Source material:
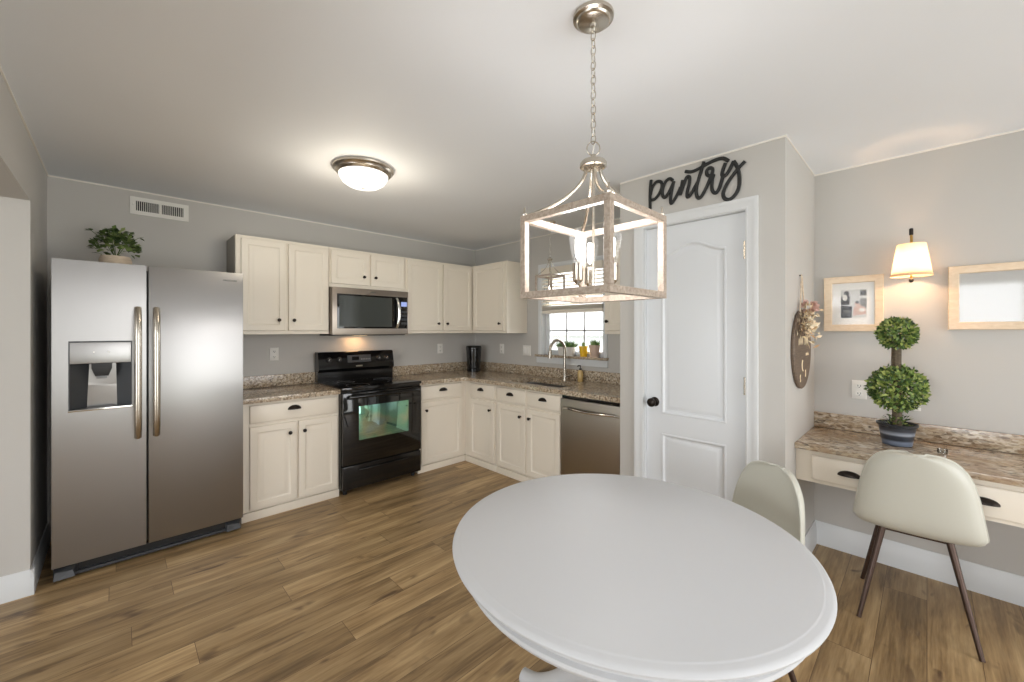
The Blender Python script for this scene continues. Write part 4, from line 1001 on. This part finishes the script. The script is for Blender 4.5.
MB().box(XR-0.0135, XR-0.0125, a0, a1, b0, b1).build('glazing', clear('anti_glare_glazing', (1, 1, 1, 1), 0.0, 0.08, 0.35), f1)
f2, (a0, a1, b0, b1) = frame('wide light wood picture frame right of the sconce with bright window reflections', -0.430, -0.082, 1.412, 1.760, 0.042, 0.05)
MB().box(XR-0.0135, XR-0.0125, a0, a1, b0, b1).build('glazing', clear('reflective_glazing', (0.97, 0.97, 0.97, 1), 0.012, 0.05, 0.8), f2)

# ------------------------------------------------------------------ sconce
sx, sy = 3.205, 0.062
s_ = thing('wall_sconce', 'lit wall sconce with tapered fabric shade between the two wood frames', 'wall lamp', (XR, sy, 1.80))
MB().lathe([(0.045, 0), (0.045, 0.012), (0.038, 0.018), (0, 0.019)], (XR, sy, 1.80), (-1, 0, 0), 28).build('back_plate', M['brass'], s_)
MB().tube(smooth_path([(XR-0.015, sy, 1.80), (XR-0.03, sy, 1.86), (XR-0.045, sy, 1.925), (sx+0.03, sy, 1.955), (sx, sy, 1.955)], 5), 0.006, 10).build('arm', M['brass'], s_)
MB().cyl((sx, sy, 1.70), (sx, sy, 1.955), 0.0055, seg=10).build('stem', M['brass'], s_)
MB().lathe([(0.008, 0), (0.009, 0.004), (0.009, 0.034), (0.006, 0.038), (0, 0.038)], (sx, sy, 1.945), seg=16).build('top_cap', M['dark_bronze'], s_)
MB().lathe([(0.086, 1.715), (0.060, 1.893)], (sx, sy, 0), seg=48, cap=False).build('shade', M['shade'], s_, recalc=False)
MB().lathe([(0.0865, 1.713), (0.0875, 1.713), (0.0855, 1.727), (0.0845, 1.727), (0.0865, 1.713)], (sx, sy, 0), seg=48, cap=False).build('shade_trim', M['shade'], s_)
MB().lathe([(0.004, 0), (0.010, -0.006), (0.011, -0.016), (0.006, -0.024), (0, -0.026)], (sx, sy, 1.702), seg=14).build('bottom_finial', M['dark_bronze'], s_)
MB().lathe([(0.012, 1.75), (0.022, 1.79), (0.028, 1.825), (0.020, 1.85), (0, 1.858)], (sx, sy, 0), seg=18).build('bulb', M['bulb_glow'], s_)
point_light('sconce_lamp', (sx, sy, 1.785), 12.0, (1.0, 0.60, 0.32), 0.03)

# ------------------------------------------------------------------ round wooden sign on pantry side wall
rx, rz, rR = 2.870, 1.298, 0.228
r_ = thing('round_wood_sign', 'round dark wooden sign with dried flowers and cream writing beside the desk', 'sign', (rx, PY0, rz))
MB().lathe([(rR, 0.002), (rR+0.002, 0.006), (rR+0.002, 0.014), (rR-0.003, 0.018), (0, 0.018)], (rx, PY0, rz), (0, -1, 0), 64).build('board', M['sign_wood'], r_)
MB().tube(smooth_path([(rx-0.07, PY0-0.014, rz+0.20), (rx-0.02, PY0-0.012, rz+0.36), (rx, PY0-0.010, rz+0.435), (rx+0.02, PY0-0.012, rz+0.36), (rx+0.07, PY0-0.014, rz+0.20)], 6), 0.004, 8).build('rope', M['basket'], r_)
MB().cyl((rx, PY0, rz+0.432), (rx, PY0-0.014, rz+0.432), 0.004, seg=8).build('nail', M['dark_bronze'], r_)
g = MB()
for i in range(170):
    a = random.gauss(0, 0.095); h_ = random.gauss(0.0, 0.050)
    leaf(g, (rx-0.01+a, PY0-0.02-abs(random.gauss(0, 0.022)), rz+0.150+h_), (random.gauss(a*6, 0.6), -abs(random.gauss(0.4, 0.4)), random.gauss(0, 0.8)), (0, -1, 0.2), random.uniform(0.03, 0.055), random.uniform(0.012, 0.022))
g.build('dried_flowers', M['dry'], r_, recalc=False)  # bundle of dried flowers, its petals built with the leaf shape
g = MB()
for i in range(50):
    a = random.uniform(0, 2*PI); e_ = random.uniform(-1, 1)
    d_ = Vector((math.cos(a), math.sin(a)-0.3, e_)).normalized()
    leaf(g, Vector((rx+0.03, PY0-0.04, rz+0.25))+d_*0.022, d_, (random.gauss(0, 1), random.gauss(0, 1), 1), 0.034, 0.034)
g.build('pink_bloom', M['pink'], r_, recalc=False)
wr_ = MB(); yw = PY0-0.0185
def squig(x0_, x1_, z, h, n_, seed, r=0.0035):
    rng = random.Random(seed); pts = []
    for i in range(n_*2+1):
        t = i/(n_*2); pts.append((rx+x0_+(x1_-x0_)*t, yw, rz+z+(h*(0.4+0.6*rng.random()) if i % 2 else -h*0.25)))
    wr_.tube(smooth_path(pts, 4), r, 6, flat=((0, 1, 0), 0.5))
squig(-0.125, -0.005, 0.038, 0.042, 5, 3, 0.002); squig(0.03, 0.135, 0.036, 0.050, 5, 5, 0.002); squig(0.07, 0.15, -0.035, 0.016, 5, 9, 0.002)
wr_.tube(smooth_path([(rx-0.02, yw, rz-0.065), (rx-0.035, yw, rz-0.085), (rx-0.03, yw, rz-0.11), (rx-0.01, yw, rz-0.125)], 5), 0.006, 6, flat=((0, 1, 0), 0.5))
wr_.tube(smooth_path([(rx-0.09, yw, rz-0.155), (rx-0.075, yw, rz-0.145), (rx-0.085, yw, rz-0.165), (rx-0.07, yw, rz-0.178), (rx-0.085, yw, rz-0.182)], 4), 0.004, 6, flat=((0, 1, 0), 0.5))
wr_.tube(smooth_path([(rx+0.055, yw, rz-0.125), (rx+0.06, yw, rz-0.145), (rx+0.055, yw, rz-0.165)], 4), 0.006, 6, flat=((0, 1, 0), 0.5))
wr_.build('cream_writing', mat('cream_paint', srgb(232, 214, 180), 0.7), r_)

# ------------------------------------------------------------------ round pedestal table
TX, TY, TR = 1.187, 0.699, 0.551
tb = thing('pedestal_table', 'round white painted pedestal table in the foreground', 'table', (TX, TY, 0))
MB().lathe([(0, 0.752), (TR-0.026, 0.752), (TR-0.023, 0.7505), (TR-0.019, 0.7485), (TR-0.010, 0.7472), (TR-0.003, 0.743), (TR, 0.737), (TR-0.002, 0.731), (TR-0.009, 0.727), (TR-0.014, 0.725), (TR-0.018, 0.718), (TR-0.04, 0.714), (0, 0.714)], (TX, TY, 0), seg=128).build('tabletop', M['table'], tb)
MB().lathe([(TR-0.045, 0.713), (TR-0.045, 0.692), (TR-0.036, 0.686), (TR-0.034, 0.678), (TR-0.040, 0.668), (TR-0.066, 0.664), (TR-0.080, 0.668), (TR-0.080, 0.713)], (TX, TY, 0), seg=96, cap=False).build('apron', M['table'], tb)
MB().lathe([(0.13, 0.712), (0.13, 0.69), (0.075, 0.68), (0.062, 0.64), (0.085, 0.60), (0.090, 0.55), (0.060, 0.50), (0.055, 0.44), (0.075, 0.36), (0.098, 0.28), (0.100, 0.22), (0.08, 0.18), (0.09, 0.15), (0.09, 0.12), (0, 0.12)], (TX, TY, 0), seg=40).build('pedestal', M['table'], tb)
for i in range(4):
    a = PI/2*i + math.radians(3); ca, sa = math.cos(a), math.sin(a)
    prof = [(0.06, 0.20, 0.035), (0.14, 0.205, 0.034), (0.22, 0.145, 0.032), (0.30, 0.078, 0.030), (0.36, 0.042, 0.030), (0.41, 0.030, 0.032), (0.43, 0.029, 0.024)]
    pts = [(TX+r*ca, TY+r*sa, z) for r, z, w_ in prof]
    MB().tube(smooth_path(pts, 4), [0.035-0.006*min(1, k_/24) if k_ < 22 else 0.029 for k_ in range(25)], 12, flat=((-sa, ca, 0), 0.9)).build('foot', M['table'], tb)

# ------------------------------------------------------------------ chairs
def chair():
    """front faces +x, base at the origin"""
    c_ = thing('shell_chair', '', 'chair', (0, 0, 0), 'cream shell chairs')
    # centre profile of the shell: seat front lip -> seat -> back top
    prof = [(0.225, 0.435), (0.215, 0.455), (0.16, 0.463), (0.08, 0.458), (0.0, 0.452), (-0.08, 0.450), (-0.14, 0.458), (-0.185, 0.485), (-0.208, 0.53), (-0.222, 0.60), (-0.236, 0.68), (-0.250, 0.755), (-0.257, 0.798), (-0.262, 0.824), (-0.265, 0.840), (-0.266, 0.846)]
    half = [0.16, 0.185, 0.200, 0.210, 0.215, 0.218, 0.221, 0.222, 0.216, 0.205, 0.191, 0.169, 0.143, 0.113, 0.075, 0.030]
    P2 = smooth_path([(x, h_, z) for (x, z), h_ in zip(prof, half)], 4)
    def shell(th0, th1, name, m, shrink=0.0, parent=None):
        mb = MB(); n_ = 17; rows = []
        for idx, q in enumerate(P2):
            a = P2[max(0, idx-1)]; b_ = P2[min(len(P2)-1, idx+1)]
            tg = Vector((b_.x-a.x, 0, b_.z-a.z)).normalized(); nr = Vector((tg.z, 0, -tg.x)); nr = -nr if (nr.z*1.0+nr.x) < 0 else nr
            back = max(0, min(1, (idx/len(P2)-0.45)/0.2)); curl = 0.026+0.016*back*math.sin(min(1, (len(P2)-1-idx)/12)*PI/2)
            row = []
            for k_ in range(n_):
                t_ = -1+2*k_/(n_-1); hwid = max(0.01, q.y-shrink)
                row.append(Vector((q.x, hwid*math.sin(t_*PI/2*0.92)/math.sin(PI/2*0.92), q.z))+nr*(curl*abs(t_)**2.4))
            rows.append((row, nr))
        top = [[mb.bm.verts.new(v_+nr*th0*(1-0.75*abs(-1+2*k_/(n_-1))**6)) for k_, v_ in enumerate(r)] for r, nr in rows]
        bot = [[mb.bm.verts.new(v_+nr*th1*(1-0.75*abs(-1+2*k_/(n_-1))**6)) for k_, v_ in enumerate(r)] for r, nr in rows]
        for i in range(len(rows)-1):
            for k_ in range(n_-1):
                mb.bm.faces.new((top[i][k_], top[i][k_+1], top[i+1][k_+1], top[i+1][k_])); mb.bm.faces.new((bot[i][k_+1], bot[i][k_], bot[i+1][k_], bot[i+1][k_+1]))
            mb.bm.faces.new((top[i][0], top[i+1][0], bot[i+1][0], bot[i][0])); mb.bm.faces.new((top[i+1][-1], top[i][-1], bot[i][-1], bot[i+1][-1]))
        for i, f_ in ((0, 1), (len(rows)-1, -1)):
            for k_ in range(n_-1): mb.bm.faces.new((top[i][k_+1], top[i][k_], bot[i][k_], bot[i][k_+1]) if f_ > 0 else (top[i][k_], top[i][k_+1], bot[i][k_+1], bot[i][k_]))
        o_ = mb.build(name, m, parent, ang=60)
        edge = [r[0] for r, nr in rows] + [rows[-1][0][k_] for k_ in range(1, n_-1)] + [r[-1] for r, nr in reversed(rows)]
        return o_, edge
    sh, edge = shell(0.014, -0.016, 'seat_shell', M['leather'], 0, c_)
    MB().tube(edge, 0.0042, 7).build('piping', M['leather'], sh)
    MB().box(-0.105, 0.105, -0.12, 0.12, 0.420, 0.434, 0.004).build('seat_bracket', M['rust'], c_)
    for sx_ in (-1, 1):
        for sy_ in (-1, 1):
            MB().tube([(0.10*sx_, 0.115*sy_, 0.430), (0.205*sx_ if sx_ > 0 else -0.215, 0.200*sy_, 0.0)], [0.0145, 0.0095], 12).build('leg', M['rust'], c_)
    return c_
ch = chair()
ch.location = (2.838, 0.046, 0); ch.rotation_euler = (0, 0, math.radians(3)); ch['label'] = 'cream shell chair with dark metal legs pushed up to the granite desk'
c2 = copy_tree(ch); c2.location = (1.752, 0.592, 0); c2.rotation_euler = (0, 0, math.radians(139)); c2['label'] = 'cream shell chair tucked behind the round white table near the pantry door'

The task: Repeat only what lies between the start of the data and the end of the line containing "0.05, 0.8), f2)", exactly, with pictures left out.

Response for this exercise:
The Blender Python script for this scene continues. Write part 4, from line 1001 on. This part finishes the script. The script is for Blender 4.5.
MB().box(XR-0.0135, XR-0.0125, a0, a1, b0, b1).build('glazing', clear('anti_glare_glazing', (1, 1, 1, 1), 0.0, 0.08, 0.35), f1)
f2, (a0, a1, b0, b1) = frame('wide light wood picture frame right of the sconce with bright window reflections', -0.430, -0.082, 1.412, 1.760, 0.042, 0.05)
MB().box(XR-0.0135, XR-0.0125, a0, a1, b0, b1).build('glazing', clear('reflective_glazing', (0.97, 0.97, 0.97, 1), 0.012, 0.05, 0.8), f2)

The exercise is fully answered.